Mullikulam remained an isolated village, largely due to its distance from more populated towns in the Musali
Division such as Silawathurai and Arrippu. The village remained a very tight-knit community, with a deep attachment to their land, sea, forest and heritage. Mullikulam consisted of an entirely Tamil, Catholic community, with the magnificent Church of Our Lady of Assumption, built in 1786, remaining as an icon of this village.
The extent of land for this village is estimated to be approximately 8648 acres (approximately 35 square km) and consist of 7 tanks – 5 of which are used for agricultural purposes and 2 for general use by the villagers. Of this area approximately 1200 acres (approximately 5 square km) are used for cultivation purposes. The fields are well fed by the many tanks in the area, as well as from the Periya Viyadikulam tank located outside the village. An irrigation system was built in the early 1950s, which supplies water from Periya Viyadikulam to Mullikulam and the surrounding villages enabling them to cultivate land throughout the year, even during the dry spells. This has helped the villagers to reap bountiful harvests, whilst engaging in fishing, animal husbandry and other livelihood opportunities which contributed towards the villages’ overall prosperity.
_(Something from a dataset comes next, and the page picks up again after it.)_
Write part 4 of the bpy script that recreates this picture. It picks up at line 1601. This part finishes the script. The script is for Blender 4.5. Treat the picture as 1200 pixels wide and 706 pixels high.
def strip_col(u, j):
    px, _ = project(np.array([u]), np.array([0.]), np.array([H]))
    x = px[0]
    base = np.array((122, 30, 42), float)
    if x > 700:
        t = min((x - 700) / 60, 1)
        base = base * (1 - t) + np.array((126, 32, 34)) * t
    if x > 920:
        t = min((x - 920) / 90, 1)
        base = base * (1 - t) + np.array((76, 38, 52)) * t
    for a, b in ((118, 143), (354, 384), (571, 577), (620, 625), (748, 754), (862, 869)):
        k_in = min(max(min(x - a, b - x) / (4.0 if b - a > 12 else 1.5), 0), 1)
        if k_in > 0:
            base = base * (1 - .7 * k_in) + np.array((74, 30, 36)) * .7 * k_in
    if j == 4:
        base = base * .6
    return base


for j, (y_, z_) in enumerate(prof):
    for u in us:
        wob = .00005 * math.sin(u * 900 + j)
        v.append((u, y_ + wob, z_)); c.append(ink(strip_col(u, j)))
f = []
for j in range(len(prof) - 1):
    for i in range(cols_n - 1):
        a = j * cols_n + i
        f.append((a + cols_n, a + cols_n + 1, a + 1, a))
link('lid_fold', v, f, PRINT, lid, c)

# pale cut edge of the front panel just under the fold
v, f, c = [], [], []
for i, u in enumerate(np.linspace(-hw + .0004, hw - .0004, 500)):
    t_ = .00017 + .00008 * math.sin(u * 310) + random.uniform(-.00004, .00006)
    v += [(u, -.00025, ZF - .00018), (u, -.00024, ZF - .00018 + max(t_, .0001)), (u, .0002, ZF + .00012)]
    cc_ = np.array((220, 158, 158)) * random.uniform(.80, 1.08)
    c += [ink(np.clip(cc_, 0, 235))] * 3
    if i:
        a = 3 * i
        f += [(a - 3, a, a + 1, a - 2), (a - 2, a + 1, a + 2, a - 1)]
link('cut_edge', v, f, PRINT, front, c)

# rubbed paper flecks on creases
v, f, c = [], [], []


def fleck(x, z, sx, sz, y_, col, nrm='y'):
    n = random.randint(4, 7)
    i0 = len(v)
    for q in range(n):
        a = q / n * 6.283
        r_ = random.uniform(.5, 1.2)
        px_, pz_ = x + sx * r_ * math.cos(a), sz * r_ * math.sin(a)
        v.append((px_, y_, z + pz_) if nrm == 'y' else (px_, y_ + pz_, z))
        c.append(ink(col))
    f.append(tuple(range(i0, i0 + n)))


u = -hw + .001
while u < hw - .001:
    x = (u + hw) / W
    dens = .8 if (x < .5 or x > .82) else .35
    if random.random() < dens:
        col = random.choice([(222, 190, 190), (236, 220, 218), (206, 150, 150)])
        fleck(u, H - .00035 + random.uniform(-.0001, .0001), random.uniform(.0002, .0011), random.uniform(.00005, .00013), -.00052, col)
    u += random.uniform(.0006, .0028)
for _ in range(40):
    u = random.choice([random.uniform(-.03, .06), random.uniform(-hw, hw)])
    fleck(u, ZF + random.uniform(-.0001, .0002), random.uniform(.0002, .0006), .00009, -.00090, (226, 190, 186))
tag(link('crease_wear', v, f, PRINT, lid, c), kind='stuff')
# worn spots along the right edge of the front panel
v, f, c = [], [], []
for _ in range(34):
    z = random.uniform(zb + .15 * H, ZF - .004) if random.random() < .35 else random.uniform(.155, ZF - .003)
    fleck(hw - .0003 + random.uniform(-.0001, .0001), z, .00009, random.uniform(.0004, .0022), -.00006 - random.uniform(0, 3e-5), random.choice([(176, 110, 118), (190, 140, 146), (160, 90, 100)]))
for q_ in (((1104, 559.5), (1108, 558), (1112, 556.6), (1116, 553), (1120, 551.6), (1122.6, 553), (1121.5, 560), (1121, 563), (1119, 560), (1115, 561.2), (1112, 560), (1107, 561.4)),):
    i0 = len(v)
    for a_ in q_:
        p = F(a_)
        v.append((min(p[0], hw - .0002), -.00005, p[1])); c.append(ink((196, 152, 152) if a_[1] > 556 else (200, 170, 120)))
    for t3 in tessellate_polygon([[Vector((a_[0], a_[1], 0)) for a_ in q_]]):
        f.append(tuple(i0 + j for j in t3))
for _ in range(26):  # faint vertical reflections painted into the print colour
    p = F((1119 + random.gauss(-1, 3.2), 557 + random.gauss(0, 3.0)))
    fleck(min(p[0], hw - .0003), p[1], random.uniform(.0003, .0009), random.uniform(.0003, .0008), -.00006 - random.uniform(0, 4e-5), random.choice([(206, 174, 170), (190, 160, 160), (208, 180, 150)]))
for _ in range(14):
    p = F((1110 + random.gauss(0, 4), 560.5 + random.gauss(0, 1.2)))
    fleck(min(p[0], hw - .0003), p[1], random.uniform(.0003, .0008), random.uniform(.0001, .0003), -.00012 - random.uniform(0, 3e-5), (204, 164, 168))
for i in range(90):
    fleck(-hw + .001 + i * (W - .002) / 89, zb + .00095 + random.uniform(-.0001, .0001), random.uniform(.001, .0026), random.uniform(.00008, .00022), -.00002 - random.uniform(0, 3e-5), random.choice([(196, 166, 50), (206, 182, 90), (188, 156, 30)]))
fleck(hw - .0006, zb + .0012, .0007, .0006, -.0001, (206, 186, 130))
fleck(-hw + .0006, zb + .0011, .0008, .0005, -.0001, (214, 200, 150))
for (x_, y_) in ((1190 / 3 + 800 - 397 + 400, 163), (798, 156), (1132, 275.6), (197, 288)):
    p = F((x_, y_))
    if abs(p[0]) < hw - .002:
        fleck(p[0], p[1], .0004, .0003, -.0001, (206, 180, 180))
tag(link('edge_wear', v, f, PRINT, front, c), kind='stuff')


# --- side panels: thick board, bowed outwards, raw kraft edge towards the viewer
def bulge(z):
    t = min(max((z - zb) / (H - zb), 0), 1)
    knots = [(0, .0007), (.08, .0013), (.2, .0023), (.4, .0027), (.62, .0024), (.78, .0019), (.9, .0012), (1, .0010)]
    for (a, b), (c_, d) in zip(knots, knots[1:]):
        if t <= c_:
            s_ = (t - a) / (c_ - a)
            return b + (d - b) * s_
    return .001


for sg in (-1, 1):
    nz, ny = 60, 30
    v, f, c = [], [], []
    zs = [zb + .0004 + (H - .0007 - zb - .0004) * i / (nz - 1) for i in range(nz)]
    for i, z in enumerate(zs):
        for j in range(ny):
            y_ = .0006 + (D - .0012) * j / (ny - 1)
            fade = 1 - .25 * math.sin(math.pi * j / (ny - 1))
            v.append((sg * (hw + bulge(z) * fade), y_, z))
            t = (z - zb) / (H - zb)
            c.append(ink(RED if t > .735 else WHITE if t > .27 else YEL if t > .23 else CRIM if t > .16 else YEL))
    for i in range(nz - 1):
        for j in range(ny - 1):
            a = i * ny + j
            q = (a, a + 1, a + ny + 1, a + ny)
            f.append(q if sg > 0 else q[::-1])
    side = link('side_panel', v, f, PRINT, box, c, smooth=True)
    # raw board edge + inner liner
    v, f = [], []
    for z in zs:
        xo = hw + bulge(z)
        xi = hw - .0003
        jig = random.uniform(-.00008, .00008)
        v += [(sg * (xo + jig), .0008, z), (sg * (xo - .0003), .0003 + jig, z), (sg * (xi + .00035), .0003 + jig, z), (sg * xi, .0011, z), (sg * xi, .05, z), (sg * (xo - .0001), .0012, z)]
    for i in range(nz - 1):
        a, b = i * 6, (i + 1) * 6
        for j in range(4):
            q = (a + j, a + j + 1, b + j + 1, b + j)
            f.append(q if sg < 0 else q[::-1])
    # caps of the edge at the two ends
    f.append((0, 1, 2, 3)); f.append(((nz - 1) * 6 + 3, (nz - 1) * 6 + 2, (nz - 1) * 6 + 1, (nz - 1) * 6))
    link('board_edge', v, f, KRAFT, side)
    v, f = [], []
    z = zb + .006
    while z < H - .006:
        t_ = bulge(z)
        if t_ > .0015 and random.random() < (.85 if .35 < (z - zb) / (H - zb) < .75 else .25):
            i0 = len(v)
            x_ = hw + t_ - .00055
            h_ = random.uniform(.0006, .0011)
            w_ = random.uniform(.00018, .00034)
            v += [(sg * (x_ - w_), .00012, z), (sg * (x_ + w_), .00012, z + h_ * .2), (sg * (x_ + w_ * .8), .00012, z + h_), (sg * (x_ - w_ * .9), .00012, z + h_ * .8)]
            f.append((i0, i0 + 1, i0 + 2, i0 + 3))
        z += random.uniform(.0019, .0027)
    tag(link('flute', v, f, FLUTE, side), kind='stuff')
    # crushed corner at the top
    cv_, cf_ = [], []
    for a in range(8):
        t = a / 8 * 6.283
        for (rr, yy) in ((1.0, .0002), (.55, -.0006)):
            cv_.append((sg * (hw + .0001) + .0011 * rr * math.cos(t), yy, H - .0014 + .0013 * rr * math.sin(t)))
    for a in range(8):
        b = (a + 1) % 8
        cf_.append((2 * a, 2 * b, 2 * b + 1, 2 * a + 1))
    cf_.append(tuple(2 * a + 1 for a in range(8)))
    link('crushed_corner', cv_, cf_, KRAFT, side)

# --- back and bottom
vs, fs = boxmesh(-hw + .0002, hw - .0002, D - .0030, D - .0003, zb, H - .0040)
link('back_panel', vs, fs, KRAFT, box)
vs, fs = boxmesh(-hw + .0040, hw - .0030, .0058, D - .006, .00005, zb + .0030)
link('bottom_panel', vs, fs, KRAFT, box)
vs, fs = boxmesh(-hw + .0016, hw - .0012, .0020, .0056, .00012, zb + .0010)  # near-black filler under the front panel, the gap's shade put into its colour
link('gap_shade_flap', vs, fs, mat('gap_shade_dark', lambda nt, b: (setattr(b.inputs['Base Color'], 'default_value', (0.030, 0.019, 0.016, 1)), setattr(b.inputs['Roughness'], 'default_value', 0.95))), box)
Public services in the village consisted of a modest primary school, post office, dispensary, a large playground and a co-operative store, which satisfied the basic requirements of its people.

Way forward
It is difficult to understand why the Navy is insisting on not giving back the land, houses and public buildings to the Mullikulam villagers, even when the villagers and the Bishop of Mannar had indicated their willingness to sacrifice part of their village.

What would reconciliation mean to Mullikulam people?

As the Bishop of Mannar indicated in his submissions to the LLRC, occupation of land by the military must be ‘an act of last resort’ and in each such case, due legal procedures should be followed and alternative lands must be provided in consultation with those who have lost land. Compensation for properties and income lost, support for rebuilding houses, infrastructure and necessities to continue with traditional livelihoods (Eg; access to the sea for those engage in fishing and access to irrigation for those engaged in agriculture) should also be provided by the Government. If new lands are agreed on for relocation, it is essential that the villagers are provided with due documentation indicating the basis on which they occupy the land given to them. They must be given proper deeds of ownership of land, equal to land they owned prior to displacement, or, where such is the case, grants or permits to such land.